Desde La Edad Media, al comenzar el verano los trashumantes partían hacia el norte. En otoño regresaban al sur. Siempre en busca del pasto fresco para el ganado. No sé ahora que será de todo eso, pero ya en los 80, cuando yo la viví, la trashumancia en España estaba agonizando.

Para los pastores como Martín ‘la civilización’ seguía siendo un misterio. Nuestra inclusión en la expedición fue un impacto para ellos. Pero se abrieron con interés ante esos marcianos que iban a seguirles durante días, preguntando y fotografiando. Una noche, ya en León, Aniceto, el más joven, estaba de guardia junto al fuego y decidí acompañarle. El ganado descansaba y los demás dormían bajo viejas mantas. Los perros mastines, imponentes y serios, estaban junto a nosotros, siempre vigilantes ante la posible aparición del lobo. Aniceto fumaba un tabaco grueso que llevaba en una petaca y me preguntaba cosas que parecían esenciales para él: si había viajado en avión, si tenía coche, si estaba casado, si me había bañado en el mar, si el agua del mar era azul…

Voy a decir aquí sus nombres: Aniceto, Juan, Martín y Perfecto Barriada, que era como se llamaba el ganadero, un pastor más.

Al amanecer, Martín era el encargado de hacer el café. Lo hacía con una especie de calcetín, sumergiéndolo en un cazo de agua hirviendo. Era un café portugués, conseguido de contrabando, áspero, que yo disfrutaba igual que si fuera un expreso servido en la terraza de La Coupole de París.

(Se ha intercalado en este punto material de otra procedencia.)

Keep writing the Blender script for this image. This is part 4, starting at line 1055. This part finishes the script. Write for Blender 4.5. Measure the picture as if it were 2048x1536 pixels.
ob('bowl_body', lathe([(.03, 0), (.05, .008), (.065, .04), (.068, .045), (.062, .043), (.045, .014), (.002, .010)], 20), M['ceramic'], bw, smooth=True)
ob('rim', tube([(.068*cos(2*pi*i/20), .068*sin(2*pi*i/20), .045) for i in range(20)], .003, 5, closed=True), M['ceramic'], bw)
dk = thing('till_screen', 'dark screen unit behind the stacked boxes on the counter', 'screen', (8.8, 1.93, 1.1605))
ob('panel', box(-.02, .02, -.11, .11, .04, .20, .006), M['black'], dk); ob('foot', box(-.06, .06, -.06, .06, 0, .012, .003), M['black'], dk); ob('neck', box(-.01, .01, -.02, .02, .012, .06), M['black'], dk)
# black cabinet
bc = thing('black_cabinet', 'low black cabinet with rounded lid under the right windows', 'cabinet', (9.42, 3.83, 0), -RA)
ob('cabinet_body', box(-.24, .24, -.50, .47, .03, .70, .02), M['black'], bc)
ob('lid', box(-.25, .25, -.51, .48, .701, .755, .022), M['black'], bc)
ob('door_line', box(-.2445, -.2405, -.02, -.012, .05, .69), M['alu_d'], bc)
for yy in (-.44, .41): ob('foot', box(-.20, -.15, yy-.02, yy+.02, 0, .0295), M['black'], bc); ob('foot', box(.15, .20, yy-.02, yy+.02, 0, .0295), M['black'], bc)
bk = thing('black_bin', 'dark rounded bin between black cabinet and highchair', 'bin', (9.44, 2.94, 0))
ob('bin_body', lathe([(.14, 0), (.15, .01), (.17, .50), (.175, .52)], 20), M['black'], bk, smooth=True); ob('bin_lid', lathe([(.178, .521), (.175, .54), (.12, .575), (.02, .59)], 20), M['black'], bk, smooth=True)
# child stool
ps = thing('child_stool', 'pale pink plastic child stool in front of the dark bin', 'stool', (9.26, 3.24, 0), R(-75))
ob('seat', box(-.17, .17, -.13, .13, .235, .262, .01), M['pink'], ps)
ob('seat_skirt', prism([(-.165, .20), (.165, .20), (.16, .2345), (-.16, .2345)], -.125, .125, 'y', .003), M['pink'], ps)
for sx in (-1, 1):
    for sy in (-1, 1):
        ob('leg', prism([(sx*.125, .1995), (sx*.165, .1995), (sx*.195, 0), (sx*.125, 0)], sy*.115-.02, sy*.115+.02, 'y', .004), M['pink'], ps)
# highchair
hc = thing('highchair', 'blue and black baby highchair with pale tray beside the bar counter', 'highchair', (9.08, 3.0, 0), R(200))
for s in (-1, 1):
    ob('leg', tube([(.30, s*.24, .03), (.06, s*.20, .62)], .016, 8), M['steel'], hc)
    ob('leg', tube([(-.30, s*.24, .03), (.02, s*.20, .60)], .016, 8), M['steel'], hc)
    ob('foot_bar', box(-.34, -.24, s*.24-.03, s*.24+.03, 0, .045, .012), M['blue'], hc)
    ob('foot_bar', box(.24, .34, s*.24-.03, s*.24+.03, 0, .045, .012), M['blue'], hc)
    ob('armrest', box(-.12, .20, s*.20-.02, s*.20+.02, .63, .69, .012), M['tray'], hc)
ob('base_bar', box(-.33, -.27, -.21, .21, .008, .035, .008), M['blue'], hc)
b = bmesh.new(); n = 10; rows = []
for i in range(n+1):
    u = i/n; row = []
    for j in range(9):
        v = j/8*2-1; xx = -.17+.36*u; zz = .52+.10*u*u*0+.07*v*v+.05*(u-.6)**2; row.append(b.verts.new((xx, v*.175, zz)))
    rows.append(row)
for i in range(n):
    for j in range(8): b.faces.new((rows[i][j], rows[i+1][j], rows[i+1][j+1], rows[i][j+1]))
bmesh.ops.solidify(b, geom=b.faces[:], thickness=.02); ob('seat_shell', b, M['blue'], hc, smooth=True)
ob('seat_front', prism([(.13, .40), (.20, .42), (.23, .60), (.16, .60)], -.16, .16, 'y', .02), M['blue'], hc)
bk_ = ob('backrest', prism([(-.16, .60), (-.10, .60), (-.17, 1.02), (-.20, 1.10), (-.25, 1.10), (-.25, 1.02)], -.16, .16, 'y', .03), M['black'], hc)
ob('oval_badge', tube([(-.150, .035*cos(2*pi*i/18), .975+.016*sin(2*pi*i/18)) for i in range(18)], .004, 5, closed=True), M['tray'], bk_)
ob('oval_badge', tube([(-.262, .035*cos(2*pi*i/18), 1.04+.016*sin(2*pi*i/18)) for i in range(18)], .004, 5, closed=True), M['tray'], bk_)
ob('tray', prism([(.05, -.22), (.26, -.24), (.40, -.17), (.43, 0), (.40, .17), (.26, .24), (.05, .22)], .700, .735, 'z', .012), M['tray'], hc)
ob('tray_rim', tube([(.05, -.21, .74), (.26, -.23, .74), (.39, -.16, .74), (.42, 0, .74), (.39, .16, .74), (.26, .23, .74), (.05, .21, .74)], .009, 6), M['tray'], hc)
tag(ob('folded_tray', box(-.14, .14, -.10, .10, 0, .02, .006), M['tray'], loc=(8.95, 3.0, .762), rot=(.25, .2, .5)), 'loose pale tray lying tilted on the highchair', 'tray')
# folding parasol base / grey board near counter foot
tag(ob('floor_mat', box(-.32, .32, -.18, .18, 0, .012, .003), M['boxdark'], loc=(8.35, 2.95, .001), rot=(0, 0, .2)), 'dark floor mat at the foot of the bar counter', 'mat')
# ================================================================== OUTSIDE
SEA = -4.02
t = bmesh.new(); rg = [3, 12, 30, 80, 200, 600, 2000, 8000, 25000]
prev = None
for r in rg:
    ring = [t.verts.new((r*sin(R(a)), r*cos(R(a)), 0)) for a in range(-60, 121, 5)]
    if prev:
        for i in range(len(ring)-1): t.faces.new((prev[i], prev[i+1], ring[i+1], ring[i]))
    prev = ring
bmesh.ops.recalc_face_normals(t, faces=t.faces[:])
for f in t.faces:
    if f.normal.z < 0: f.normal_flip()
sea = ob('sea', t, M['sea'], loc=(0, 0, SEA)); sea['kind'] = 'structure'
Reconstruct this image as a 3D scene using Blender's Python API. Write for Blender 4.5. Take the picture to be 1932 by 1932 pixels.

Fue mi primera incursión en el mundo del reportaje. Desde entonces han ocurrido muchas cosas. Durante todo este largo tiempo he sido testigo de cómo una parte de la raza humana iba sumando y consiguiendo que la vida de todos fuera a mejor a la vez que, incomprensiblemente, otros se dedicaban a poner palos en las ruedas. A esta humanidad le debe pasar lo que un amigo italiano dice que le ocurre a la experta y bella Italia, que «aunque parezca que durante el día los italianos se dediquen a destruirla, Italia, por sí sola, se recupera en el transcurso de la noche».

Así que seamos escépticos, pero no pesimistas.